Six Hours.
Though time can be calculated by seconds, minutes, months, and years, it still operates in a fluid immeasurability.
Like art, six hours is subject to the viewer. Depending on how I look at it, this can be an incredibly long period of time, or incredibly short. Time is bendable and stretchable. It sifts quickly through our fingers. It piles into hills. And even though it can live in our memories, we can’t get back the time we’ve spent.
That’s why, how we invest our time, is so important. It’s easy to let hours slip by, and our time has been squandered on scrolling, gaming, and viewing.
I’m convinced there’s no amount of content that can satisfy the hordes of gorgers. Those intent on sucking up every crumb of material produced, have fallen into a trap set by content platforms — quantity over quality.
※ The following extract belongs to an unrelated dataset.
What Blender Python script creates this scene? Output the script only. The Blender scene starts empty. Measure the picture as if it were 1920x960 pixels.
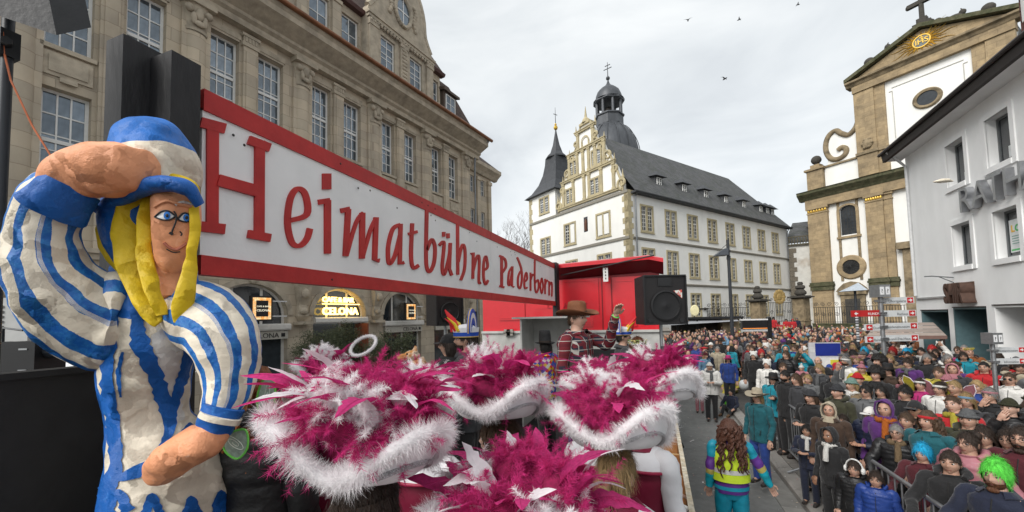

The quality diminishes, but the consumption continues.
At some point, I’m afraid we’ll burst. Or worse, I’m afraid we won’t. Our youngest son, Quinn, commented just today that people remind him of the floating-space-bound citizens in Disney’s WALL-E.
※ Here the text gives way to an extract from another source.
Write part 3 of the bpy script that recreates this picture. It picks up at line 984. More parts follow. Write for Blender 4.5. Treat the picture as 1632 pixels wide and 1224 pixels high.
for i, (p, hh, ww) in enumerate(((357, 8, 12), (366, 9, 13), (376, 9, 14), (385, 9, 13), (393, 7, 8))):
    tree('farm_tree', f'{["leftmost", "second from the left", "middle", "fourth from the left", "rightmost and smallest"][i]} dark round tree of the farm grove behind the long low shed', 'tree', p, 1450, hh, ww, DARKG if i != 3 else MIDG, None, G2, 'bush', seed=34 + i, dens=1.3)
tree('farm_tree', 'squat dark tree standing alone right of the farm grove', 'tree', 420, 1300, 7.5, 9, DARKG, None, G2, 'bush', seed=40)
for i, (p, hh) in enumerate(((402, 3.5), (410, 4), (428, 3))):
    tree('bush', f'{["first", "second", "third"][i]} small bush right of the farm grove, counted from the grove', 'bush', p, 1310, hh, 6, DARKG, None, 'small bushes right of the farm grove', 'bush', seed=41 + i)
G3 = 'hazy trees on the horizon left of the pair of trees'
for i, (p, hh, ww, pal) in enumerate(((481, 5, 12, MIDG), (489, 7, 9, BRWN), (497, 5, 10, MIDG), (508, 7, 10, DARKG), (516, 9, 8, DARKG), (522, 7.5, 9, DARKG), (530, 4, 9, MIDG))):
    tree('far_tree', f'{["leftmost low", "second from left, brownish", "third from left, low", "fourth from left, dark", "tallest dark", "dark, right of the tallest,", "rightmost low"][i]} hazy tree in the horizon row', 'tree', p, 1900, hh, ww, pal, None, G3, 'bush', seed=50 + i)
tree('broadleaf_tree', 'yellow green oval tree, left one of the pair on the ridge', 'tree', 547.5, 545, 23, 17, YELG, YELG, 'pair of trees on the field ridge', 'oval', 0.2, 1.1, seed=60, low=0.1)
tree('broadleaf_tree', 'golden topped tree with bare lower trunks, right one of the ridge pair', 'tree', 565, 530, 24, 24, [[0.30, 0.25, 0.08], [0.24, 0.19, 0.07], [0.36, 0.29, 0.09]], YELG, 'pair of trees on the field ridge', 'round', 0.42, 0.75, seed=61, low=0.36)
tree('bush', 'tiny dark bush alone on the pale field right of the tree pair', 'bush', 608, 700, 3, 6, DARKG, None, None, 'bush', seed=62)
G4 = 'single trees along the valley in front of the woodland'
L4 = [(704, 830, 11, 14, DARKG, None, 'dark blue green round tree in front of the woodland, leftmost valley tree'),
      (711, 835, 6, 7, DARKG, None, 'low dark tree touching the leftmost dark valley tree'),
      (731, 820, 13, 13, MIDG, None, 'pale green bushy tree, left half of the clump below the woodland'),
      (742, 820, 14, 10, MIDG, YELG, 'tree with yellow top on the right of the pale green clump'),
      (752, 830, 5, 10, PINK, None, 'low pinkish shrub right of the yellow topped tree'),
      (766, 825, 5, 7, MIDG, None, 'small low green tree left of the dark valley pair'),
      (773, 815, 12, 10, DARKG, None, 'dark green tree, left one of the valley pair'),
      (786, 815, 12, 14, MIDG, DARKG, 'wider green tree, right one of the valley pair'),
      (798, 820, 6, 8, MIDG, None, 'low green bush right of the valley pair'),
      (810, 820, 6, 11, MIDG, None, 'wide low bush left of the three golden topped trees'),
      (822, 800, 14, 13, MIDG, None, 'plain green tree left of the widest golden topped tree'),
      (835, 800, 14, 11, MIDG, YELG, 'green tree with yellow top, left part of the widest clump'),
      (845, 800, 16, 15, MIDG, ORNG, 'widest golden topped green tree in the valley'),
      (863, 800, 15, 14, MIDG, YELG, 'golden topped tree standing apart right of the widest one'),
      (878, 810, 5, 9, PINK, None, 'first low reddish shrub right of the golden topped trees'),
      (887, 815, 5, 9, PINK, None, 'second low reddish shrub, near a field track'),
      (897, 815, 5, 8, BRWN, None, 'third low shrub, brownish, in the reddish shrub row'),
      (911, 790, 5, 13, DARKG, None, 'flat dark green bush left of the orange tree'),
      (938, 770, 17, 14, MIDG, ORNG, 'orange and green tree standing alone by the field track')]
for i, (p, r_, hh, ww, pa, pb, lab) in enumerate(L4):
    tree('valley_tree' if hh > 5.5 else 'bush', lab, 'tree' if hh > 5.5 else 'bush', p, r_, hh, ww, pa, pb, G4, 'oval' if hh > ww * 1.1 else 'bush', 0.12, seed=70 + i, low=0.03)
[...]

We were talking about how people are on their phones all the time now. Quinn commented on how we’ll attend a Timberwolves game, and people around us aren’t even watching these awesome plays. They’re on their phones. He told me, “It’s annoying. I wish phones weren’t a thing. Not how they are right now, anyway.”
And I get it.
We’re wasting our time on devices. We’re whittling away the hours of our lives, investing our time and energy into things with very little payoff. I don’t want them to completely go away. I remember testing the limit of stretch on the phone cord we had plugged into our wall as a kid- and it was never quite far enough for privacy. And I like the idea of wirelessly chatting with my dad and Nisi while I’m in the garden and sending a picture of the sunset to my mom and Pops while on a walk.
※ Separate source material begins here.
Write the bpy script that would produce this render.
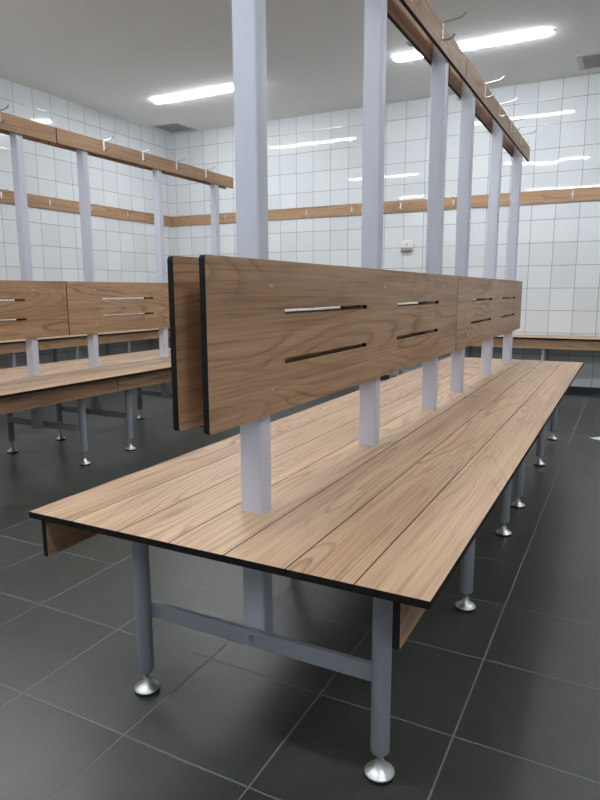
import bpy, bmesh, math
from mathutils import Vector, Matrix

# ------------------------------------------------------------------ scene, camera, light
for o in list(bpy.data.objects):
    bpy.data.objects.remove(o)
scene = bpy.context.scene
COL = scene.collection

CAM_H, F_PX = 0.8737, 629.16
YAW, PITCH, ROLL = 0.4772, -0.1710, -0.0030
fw = Vector((-math.sin(YAW) * math.cos(PITCH), math.cos(YAW) * math.cos(PITCH), math.sin(PITCH)))
rt = Vector((math.cos(YAW), math.sin(YAW), 0))
up = rt.cross(fw)
rt2 = rt * math.cos(ROLL) + up * math.sin(ROLL)
up2 = up * math.cos(ROLL) - rt * math.sin(ROLL)
cam_data = bpy.data.cameras.new('camera')
cam = bpy.data.objects.new('camera', cam_data)
COL.objects.link(cam)
m = Matrix.Identity(4)
for i in range(3):
    m[i][0], m[i][1], m[i][2] = rt2[i], up2[i], -fw[i]
m[2][3] = CAM_H
cam.matrix_world = m
cam_data.sensor_fit = 'VERTICAL'
cam_data.sensor_height = 24
cam_data.lens = F_PX / 800 * 24
cam_data.clip_start = 0.02
scene.camera = cam

world = bpy.data.worlds.new('world')
scene.world = world
world.use_nodes = True
world.node_tree.nodes['Background'].inputs[0].default_value = (0.8, 0.85, 0.9, 1)
world.node_tree.nodes['Background'].inputs[1].default_value = 0.02

LAMP_STRENGTH = 88.0
WINDOW_STRENGTH = 1.6
WINDOW_COLOR = (0.87, 0.93, 1.0)
LAMP_COLOR = (0.93, 0.97, 1.0)
scene.view_settings.view_transform = 'Standard'
scene.view_settings.look = 'None'
scene.view_settings.gamma = 1
scene.view_settings.use_curve_mapping = False
scene.view_settings.exposure = 0.0

# ------------------------------------------------------------------ room dimensions
WL, WR, WB, WF, CEIL = -4.681, 2.40, 5.924, -1.20, 2.5953

# ------------------------------------------------------------------ node helpers
def new_mat(name):
    mt = bpy.data.materials.new(name)
    mt.use_nodes = True
    nt = mt.node_tree
    return mt, nt, nt.nodes['Principled BSDF']

def nd(nt, typ, **kw):
    n = nt.nodes.new(typ)
    for k, v in kw.items():
        setattr(n, k, v)
    return n

def mth(nt, op, a, b=None, c=None, clamp=False):
    n = nt.nodes.new('ShaderNodeMath')
    n.operation = op
    n.use_clamp = clamp
    for i, v in enumerate((a, b, c)):
        if v is None:
            continue
        if isinstance(v, (int, float)):
            n.inputs[i].default_value = v
        else:
            nt.links.new(v, n.inputs[i])
    return n.outputs[0]

def ramp(nt, fac, stops):
    r = nt.nodes.new('ShaderNodeValToRGB')
    el = r.color_ramp.elements
    while len(el) > 1:
        el.remove(el[-1])
    el[0].position = stops[0][0]
    el[0].color = (*stops[0][1], 1)
    for p, c in stops[1:]:
        e = el.new(p)
        e.color = (*c, 1)
    nt.links.new(fac, r.inputs[0])
    return r.outputs[0]

def mixc(nt, fac, a, b, mode='MIX'):
    n = nt.nodes.new('ShaderNodeMix')
    n.data_type = 'RGBA'
    n.blend_type = mode
    for sock, v in ((n.inputs[0], fac), (n.inputs[6], a), (n.inputs[7], b)):
        if isinstance(v, (int, float)):
            sock.default_value = v
        elif isinstance(v, tuple):
            sock.default_value = (*v, 1)
        else:
            nt.links.new(v, sock)
    return n.outputs[2]

def combine(nt, x, y, z):
    n = nt.nodes.new('ShaderNodeCombineXYZ')
    for i, v in enumerate((x, y, z)):
        if isinstance(v, (int, float)):
            n.inputs[i].default_value = v
        else:
            nt.links.new(v, n.inputs[i])
    return n.outputs[0]

def noise(nt, vec, scale, detail=2, rough=0.5, dist=0.0):
    n = nt.nodes.new('ShaderNodeTexNoise')
    n.inputs['Scale'].default_value = scale
    n.inputs['Detail'].default_value = detail
    n.inputs['Roughness'].default_value = rough
    n.inputs['Distortion'].default_value = dist
    nt.links.new(vec, n.inputs['Vector'])
    return n.outputs['Fac']

def coords(nt):
    tc = nt.nodes.new('ShaderNodeTexCoord')
    sp = nt.nodes.new('ShaderNodeSeparateXYZ')
    nt.links.new(tc.outputs['Object'], sp.inputs[0])
    return sp.outputs

# ------------------------------------------------------------------ materials
def wood(name, along, across, tone=(1, 1, 1), roughness=0.42):
    """printed laminate: cathedral figure, pores and broad tone changes running along one axis"""
    mt, nt, bs = new_mat(name)
    xyz = coords(nt)
    info = nt.nodes.new('ShaderNodeObjectInfo')
    rnd = mth(nt, 'MULTIPLY', info.outputs['Random'], 37.0)
    al = mth(nt, 'ADD', xyz[along], rnd)
    ac = mth(nt, 'ADD', xyz[across], mth(nt, 'MULTIPLY', info.outputs['Random'], 11.3))
    third = mth(nt, 'MULTIPLY', xyz[3 - along - across], 0.15)
    v1 = combine(nt, ac, mth(nt, 'MULTIPLY', al, 0.085), third)
    n1 = noise(nt, v1, 4.6, 2.0, 0.45, 0.5)
    n1b = noise(nt, combine(nt, mth(nt, 'MULTIPLY', ac, 3.0), mth(nt, 'MULTIPLY', al, 0.9), third), 9.0, 2)
    ringv = mth(nt, 'ADD', mth(nt, 'MULTIPLY', n1, 38.0), mth(nt, 'MULTIPLY', n1b, 0.55))
    ring = mth(nt, 'FRACT', ringv)
    vfine = combine(nt, mth(nt, 'MULTIPLY', ac, 210.0), mth(nt, 'MULTIPLY', al, 3.5), third)
    fine = noise(nt, vfine, 1.0, 3, 0.6)
    vmed = combine(nt, mth(nt, 'MULTIPLY', ac, 70.0), mth(nt, 'MULTIPLY', al, 1.6), third)
    med = noise(nt, vmed, 1.0, 3, 0.6, 0.4)
    broad = noise(nt, combine(nt, mth(nt, 'MULTIPLY', ac, 7.0), mth(nt, 'MULTIPLY', al, 0.8), third), 1.0, 2)
    tr, tg, tb = tone
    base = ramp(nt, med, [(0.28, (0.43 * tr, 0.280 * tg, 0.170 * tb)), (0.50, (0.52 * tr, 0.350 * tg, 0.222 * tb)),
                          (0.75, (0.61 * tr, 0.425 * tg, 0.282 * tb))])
    tint = ramp(nt, broad, [(0.3, (0.80, 0.76, 0.73)), (0.5, (1, 1, 1)), (0.72, (1.08, 1.10, 1.12))])
    c1 = mixc(nt, 1.0, base, tint, 'MULTIPLY')
    # dark ring lines, stronger in patches
    line = ramp(nt, ring, [(0.0, (0.44, 0.37, 0.32)), (0.10, (0.60, 0.54, 0.49)), (0.34, (1, 1, 1)), (0.90, (1, 1, 1)),
                           (1.0, (0.66, 0.60, 0.55))])
    patch = noise(nt, combine(nt, mth(nt, 'MULTIPLY', ac, 6.0), mth(nt, 'MULTIPLY', al, 1.9), third), 1.0, 1)
    pf = mth(nt, 'MULTIPLY_ADD', mth(nt, 'SUBTRACT', patch, 0.36), 3.0, 0.08, clamp=True)
    c2 = mixc(nt, mth(nt, 'MULTIPLY', pf, 0.85), c1, mixc(nt, 1.0, c1, line, 'MULTIPLY'))
    pore = ramp(nt, fine, [(0.32, (0.58, 0.52, 0.48)), (0.48, (1, 1, 1)), (0.62, (1.06, 1.06, 1.06))])
    c3 = mixc(nt, 0.72 if along == 1 and across == 2 else 0.55, c2, mixc(nt, 1.0, c2, pore, 'MULTIPLY'))
    nt.links.new(c3, bs.inputs['Base Color'])
    bs.inputs['Roughness'].default_value = roughness
    bs.inputs['Specular IOR Level'].default_value = 0.35
    bp = nt.nodes.new('ShaderNodeBump')
    bp.inputs['Strength'].default_value = 0.12
    bp.inputs['Distance'].default_value = 0.0006
    nt.links.new(fine, bp.inputs['Height'])
    nt.links.new(bp.outputs[0], bs.inputs['Normal'])
    return mt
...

Like we always say, it’s balance. We have a lot of shared memories with our boys over things we’ve watched together. They even form some of our inside jokes. The problem is, the companies behind screens and apps aren’t looking for balance. They want all of our time and all of our attention.
As a family we’re evaluating our investment of time. We like phone games and watching movies, but we want to value creation more than consumption. Our family goal is to be contributors, not just mindless guzzlers.
We’re asking ourselves, what’s fulfilling? What can we create or discover in six 1-hour blocks of time — without screens? It’s not simply putting devices away. It’s creating something new, and the possibilities of who we can be are measureless — if only given the time.